Signals are trade alerts built from analysis. A signal may use indicators behind the scenes, but the trader receives an action plan rather than raw chart data.
If you want to understand the analysis behind a signal, it helps to learn the basics of indicators too. AltSignals readers can explore the AltAlgo indicator for a closer look at indicator-based trade ideas.
Should beginners use forex signals?
Beginners can use forex signals, but they should use them carefully.
The main benefit is structure. Signals can show what a complete trade setup looks like and help newer traders avoid random entries. The main risk is dependency. If you follow alerts without understanding why they exist, you are not really learning to trade. You are renting someone else’s conviction.
A sensible approach is to treat signals as a learning tool:
- Read the setup before placing the trade
- Check the chart yourself
- Use small position sizes
- Track results over a meaningful sample, not just a few trades
- Avoid increasing risk after a winning streak
If your goal is long-term improvement, signals should support your process, not replace it.

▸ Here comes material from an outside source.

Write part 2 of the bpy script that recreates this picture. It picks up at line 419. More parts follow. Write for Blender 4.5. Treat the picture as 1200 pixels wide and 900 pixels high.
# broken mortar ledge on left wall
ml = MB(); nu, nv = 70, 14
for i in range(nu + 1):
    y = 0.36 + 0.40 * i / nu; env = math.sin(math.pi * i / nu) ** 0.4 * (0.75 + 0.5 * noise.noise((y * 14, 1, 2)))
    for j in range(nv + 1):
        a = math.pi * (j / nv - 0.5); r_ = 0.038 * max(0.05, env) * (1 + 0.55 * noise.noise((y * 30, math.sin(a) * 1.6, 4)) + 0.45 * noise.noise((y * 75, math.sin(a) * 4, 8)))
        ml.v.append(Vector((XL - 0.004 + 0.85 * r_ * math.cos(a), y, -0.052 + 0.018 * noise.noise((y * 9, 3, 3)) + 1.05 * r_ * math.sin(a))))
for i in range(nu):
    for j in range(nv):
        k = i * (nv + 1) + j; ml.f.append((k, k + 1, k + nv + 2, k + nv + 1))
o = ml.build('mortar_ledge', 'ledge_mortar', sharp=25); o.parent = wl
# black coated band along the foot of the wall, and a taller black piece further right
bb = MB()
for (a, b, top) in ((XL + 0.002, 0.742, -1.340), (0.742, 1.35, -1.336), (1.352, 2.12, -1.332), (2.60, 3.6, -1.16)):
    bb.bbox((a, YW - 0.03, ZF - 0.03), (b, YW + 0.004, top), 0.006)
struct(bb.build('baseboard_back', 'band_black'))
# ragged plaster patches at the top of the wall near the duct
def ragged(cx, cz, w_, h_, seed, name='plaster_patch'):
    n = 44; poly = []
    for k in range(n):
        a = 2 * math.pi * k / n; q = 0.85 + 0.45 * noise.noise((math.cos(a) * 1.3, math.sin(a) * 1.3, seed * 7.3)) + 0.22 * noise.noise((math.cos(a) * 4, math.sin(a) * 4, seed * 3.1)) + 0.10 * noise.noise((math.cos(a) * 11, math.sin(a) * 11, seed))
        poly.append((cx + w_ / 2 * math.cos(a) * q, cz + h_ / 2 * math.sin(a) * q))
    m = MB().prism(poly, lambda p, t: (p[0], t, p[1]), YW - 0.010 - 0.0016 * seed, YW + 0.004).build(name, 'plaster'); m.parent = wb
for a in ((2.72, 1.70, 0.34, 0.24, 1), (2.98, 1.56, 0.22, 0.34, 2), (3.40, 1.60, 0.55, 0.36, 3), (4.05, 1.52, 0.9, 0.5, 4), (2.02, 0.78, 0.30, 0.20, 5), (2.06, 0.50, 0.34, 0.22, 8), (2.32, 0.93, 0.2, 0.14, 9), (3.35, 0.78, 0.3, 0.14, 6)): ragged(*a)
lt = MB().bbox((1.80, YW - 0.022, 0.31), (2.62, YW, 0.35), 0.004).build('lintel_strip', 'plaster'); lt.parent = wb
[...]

Common mistakes traders make with forex signals
- Following signals blindly: no context, no chart check, no plan
- Ignoring risk-reward: a high win rate means little if losses are much larger than wins
- Using too much leverage: this is where small mistakes become large ones
- Mixing providers: combining several signal groups often creates conflicting trades
- Chasing missed entries: entering late can completely change the setup
Most signal-related problems are not caused by the alert itself. They usually come from poor execution and weak risk control.
Free vs paid forex signals
Free forex signals can be useful for getting familiar with how alerts are structured. Paid services may offer better consistency, more detail, or stronger support, but price alone does not guarantee quality.
Free services often come with trade-offs:
- Less explanation
- Fewer updates
- More promotional noise
- Limited accountability
Paid services should earn their fee through clarity, consistency, and transparent reporting. If the only selling point is “massive pips” or “guaranteed wins,” that is your cue to leave.
Final thoughts
Forex trading signals are best understood as decision-support tools. They can help you spot opportunities, save time, and bring more structure to your trading. They cannot remove risk, predict every market move, or guarantee profits.
The best way to use signals is with a clear process: understand the setup, manage risk, and judge providers by transparency rather than hype.
If you want to compare live signal services, take a look at AltSignals trading signals. For a broader look at market analysis and trading methods, you can also read our crypto trading guide.
FAQ
What is a forex signal in simple terms?
How do beginners read forex signals?
Start with the basics: identify the currency pair, direction, entry price, stop-loss, and target. Then check the chart yourself before placing any trade so you understand the setup.
Are forex signals better than doing your own analysis?
Not necessarily. Signals can save time, but they are most useful when they support your own analysis rather than replace it. Traders who understand the setup are usually in a better position to manage risk.
Can forex signals guarantee profits?
No. No signal provider can guarantee profits. Markets are uncertain, and even strong setups can fail. That is why stop-losses and position sizing matter.


A forex signal is a trade alert that suggests buying or selling a currency pair at a certain price, usually with a stop-loss and take-profit attached.